• GIVEN INFORMATION:
↓

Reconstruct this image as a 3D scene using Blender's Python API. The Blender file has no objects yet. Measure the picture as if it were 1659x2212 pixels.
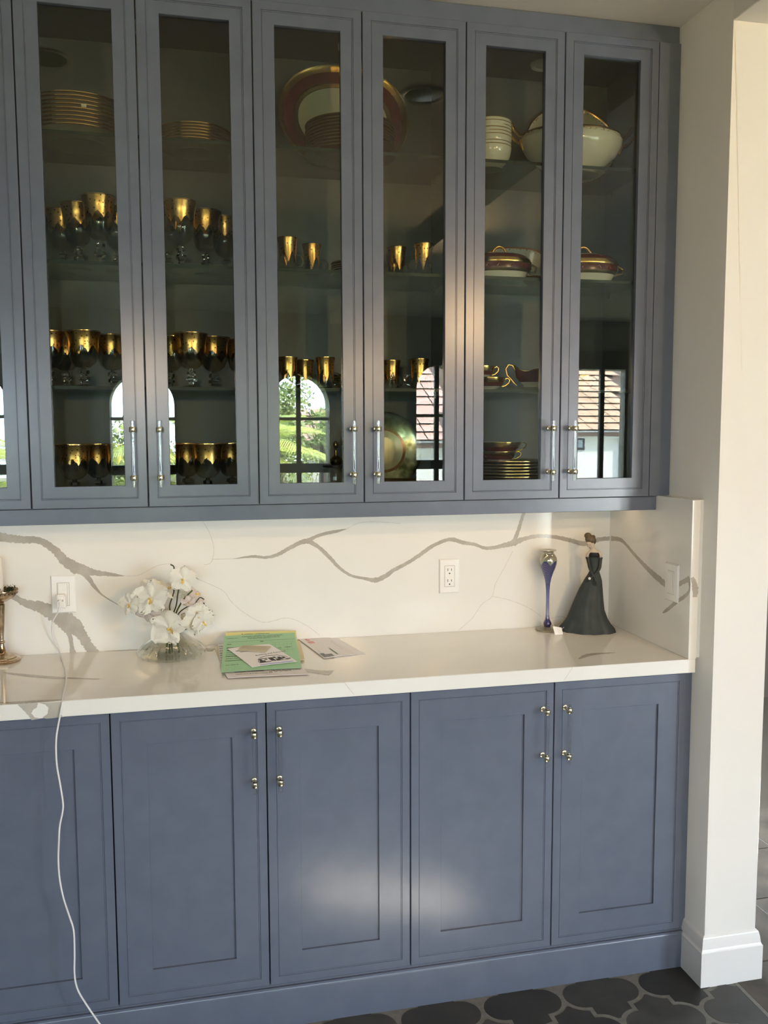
import bpy, bmesh, math, random
from mathutils import Vector, Matrix
import numpy as np
R = math.radians
PI = math.pi
rnd = random.Random(7)
C = bpy.context.scene.collection
S = bpy.context.scene

# ---------------------------------------------------------------- camera
CAM = np.array([0.5917, -2.1547, 1.5425]); YAW, PITCH, ROLL, F = 0.2204, -0.0921, -0.0032, 1894.2
_fw = np.array([math.sin(YAW)*math.cos(PITCH), math.cos(YAW)*math.cos(PITCH), math.sin(PITCH)])
_r = np.array([math.cos(YAW), -math.sin(YAW), 0.0]); _u = np.cross(_r, _fw)
_R = math.cos(ROLL)*_r + math.sin(ROLL)*_u; _U = -math.sin(ROLL)*_r + math.cos(ROLL)*_u
cam = bpy.data.cameras.new('camera'); co = bpy.data.objects.new('camera', cam); C.objects.link(co)
M4 = Matrix(((_R[0], _U[0], -_fw[0], CAM[0]), (_R[1], _U[1], -_fw[1], CAM[1]), (_R[2], _U[2], -_fw[2], CAM[2]), (0, 0, 0, 1)))
co.matrix_world = M4
cam.sensor_fit = 'HORIZONTAL'; cam.sensor_width = 36; cam.lens = 36*F/1659
cam.clip_start = 0.05; cam.clip_end = 200
S.camera = co
def _ray(px, py): return _fw + _R*(px-829.5)/F - _U*(py-1106)/F
def onY(px, py, y): d = _ray(px, py); return Vector(CAM + d*(y-CAM[1])/d[1])
def onZ(px, py, z): d = _ray(px, py); return Vector(CAM + d*(z-CAM[2])/d[2])
def onX(px, py, x): d = _ray(px, py); return Vector(CAM + d*(x-CAM[0])/d[0])
def mirY(px, py, y, m=0.149):
    d = _ray(px, py); h = CAM + d*(m-CAM[1])/d[1]; d = d*np.array([1, -1, 1]); return Vector(h + d*(y-h[1])/d[1])

# ---------------------------------------------------------------- world, sun, exposure
w = bpy.data.worlds.new('sky'); S.world = w; w.use_nodes = True
nt = w.node_tree; nt.nodes.clear()
bg = nt.nodes.new('ShaderNodeBackground'); out = nt.nodes.new('ShaderNodeOutputWorld')
bg.inputs[0].default_value = (0.66, 0.82, 1.0, 1); bg.inputs[1].default_value = 33.0
nt.links.new(bg.outputs[0], out.inputs[0])
sun = bpy.data.lights.new('sun', 'SUN'); sun.energy = 140; sun.angle = R(0.6); sun.color = (1.0, 0.93, 0.82)
so = bpy.data.objects.new('sun', sun); C.objects.link(so)
SUND = Vector((-0.85, -0.32, -0.42)).normalized()
so.rotation_euler = SUND.to_track_quat('-Z', 'Y').to_euler()
S.view_settings.view_transform = 'Standard'; S.view_settings.look = 'None'
S.view_settings.gamma = 1; S.view_settings.use_curve_mapping = False
S.view_settings.exposure = 0.30
# unseen warm spots placed behind the camera to warm cabinets and pier
LAMPS = [(.34, -3.0, 1.88, 26), (1.68, -3.0, 1.88, 22), (2.38, -3.0, 2.22, 56)]
for (lx, ly, lz, le) in LAMPS:
    l = bpy.data.lights.new('warm_spot', 'SPOT'); l.spot_size = R(92); l.spot_blend = .7; l.energy = le*1.25; l.color = (1.0, 0.66, 0.33)
    l.shadow_soft_size = 0.045
    o = bpy.data.objects.new('warm_spot', l); C.objects.link(o); o.location = (lx, ly, lz)
    o.rotation_euler = (Vector((1.05+.25*(lx-1.05), .2, 1.9))-Vector((lx, ly, lz))).to_track_quat('-Z', 'Y').to_euler()
led = bpy.data.lights.new('under_cabinet_led', 'AREA'); led.shape = 'RECTANGLE'; led.size = 2.0; led.size_y = .012; led.energy = .75; led.color = (1.0, .74, .45)
lo = bpy.data.objects.new('under_cabinet_led', led); C.objects.link(lo); lo.location = (.90, .30, 1.343)
def portal(x, y, z, sx, sy, rot):
    l = bpy.data.lights.new('window_portal', 'AREA'); l.shape = 'RECTANGLE'; l.size = sx; l.size_y = sy
    l.cycles.is_portal = True
    o = bpy.data.objects.new('window_portal', l); C.objects.link(o); o.location = (x, y, z); o.rotation_euler = rot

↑

• WHAT NEEDS TO BE DONE: Reproduce exactly the run of lines that opens the listing and closes with the line holding "S = bpy.context.scene". Pictures are excluded.

• EXPECTED ANSWER:
Reconstruct this image as a 3D scene using Blender's Python API. The Blender file has no objects yet. Measure the picture as if it were 1659x2212 pixels.
import bpy, bmesh, math, random
from mathutils import Vector, Matrix
import numpy as np
R = math.radians
PI = math.pi
rnd = random.Random(7)
C = bpy.context.scene.collection
S = bpy.context.scene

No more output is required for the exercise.